Waarom hebben jullie ervoor gekozen om het boek specifiek op de jeugd te richten?
Eline: “Eigenlijk is het een handboek voor iedereen die in actie wil komen. Het is wel geschreven om in begrijpelijke taal jongeren te helpen bij actievoeren. Het gaat over hun toekomst, dus het is essentieel dat die generatie de kans krijgt om invloed uit te oefenen op beslissingen. In de politiek zijn jongeren niet goed vertegenwoordigd. We hebben het boek geprobeerd te schrijven met iemand van 17 of 18 in ons achterhoofd die zich zorgen maakt over een van de crises, maar geen mensen in zijn omgeving heeft om daarover te praten.”
Vinden jullie het verdrietig voor jongeren dat zij in actie moeten komen omdat leiders de urgentie niet lijken te zien?
Esther: “Ik weet niet of ik het met ze te doen heb, maar het is wel een slechte zaak. Als je jong bent, kunnen er op het moment veel dingen tegen je werken, veroorzaakt door decennialang slecht beleid.
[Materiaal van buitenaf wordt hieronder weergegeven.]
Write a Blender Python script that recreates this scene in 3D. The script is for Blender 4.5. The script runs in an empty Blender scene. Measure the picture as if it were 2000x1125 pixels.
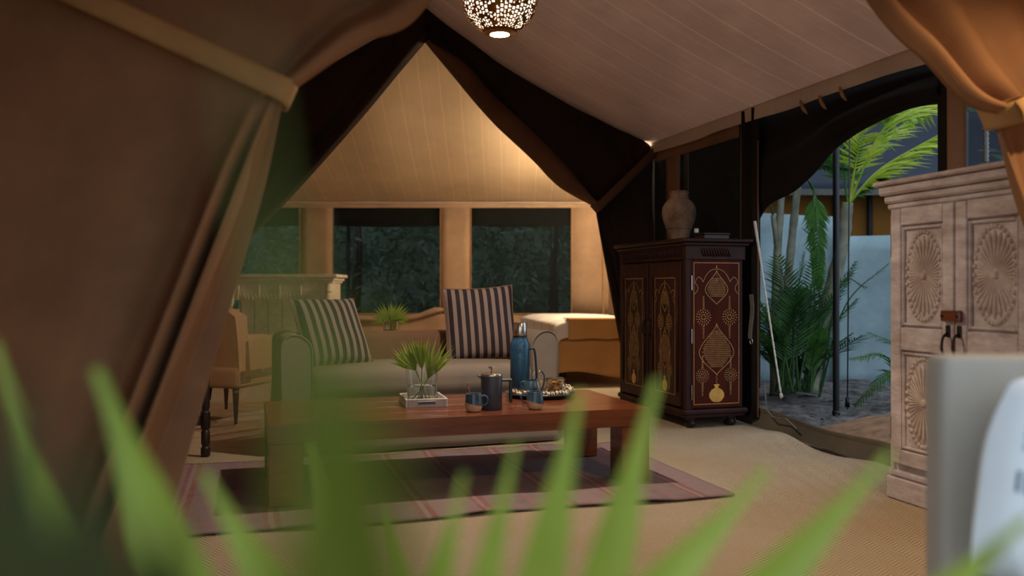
import bpy, bmesh, math, random
from mathutils import Vector, Matrix, noise as mnoise

scene = bpy.context.scene
COL = scene.collection
PI = math.pi

# ------------------------------------------------------------------ camera, world, light, exposure
CAMZ, FPX = 0.95, 1700.0
cam_d = bpy.data.cameras.new('camera')
cam = bpy.data.objects.new('camera', cam_d)
COL.objects.link(cam)
cam.location = (0, 0, CAMZ)
cam.rotation_euler = (PI / 2, 0, 0)
cam_d.sensor_width = 36.0
cam_d.lens = 36.0 * FPX / 2000.0
cam_d.clip_start = 0.02
cam_d.clip_end = 200
cam_d.dof.use_dof = True
cam_d.dof.focus_distance = 5.1
cam_d.dof.aperture_fstop = 1.5
scene.camera = cam

world = bpy.data.worlds.new('dusk_sky')
scene.world = world
world.use_nodes = True
wn = world.node_tree
bg = wn.nodes['Background']
bg.inputs[0].default_value = (0.72, 0.84, 1.0, 1)
bg.inputs[1].default_value = 1.45

scene.view_settings.view_transform = 'Standard'
scene.view_settings.look = 'None'
scene.view_settings.exposure = 0.0
scene.view_settings.gamma = 1.0
scene.view_settings.use_curve_mapping = False
LAMP_SITTING, LAMP_BACK, LAMP_BED = 1.7, 1050.0, 11.0   # emission of the three pendant globes
scene.cycles.max_bounces = 8
scene.cycles.transparent_max_bounces = 16
scene.cycles.sample_clamp_indirect = 4.0
scene.cycles.use_denoising = True

# ------------------------------------------------------------------ frame of reference
# tent axis: u runs down the tent, v to its right wall
TH = math.atan(0.208)
S, C = math.sin(TH), math.cos(TH)
def T(u, v, z=0.0):
    return Vector((-S * u + C * v, C * u + S * v, z))
def ray(px, py):
    return Vector(((px - 1000) / FPX, 1.0, -(py - 562.5) / FPX))
CAMP = Vector((0, 0, CAMZ))
def onY(px, py, Y):
    return CAMP + ray(px, py) * Y
def onZ(px, py, z):
    r = ray(px, py); return CAMP + r * ((z - CAMZ) / r.z)
def onV(px, py, v):
    r = ray(px, py); return CAMP + r * (v / (C * r.x + S * r.y))
def onU(px, py, u):
    r = ray(px, py); return CAMP + r * (u / (-S * r.x + C * r.y))
def uv_of(p):
    return (-S * p.x + C * p.y, C * p.x + S * p.y)
U_ANG = TH                      # rotation about z that turns local +y into the tent axis
def lerp(a, b, t): return a + (b - a) * t
def clamp(x, a=0.0, b=1.0): return max(a, min(b, x))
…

Jongeren hebben minder uitzicht op een goede vaste baan, hebben een laag salaris, krijgen een klimaatcrisis over zich heen en zitten na hun studie met een enorme studieschuld. En dan hebben we ook nog te maken met de opkomst van extreemrechts en populisme. Wat dat betreft is het niet echt een optimistische tijd om in op te groeien.”
Wat is volgens jullie de kracht van collectieve actie tegenover verandering via andere wegen?
Esther: “Verschillende vormen van activisme kunnen elkaar heel erg versterken. Wat centraal staat in ons boek is dat je moet kijken naar welke vorm van activisme het beste past bij het doel dat je wilt bereiken. De ene keer heb je een wat kleinere actie nodig om aandacht te vragen voor het klimaat; denk aan je vastplakken aan een etalage van een grote kledingketen. Vervolgens kun je een massademonstratie organiseren om te laten zien hoeveel mensen dat doel steunen. Bij de blokkade van de A12 in januari stond geen grote groep, maar de groep van sympathisanten eromheen en de media versterkten de actie.”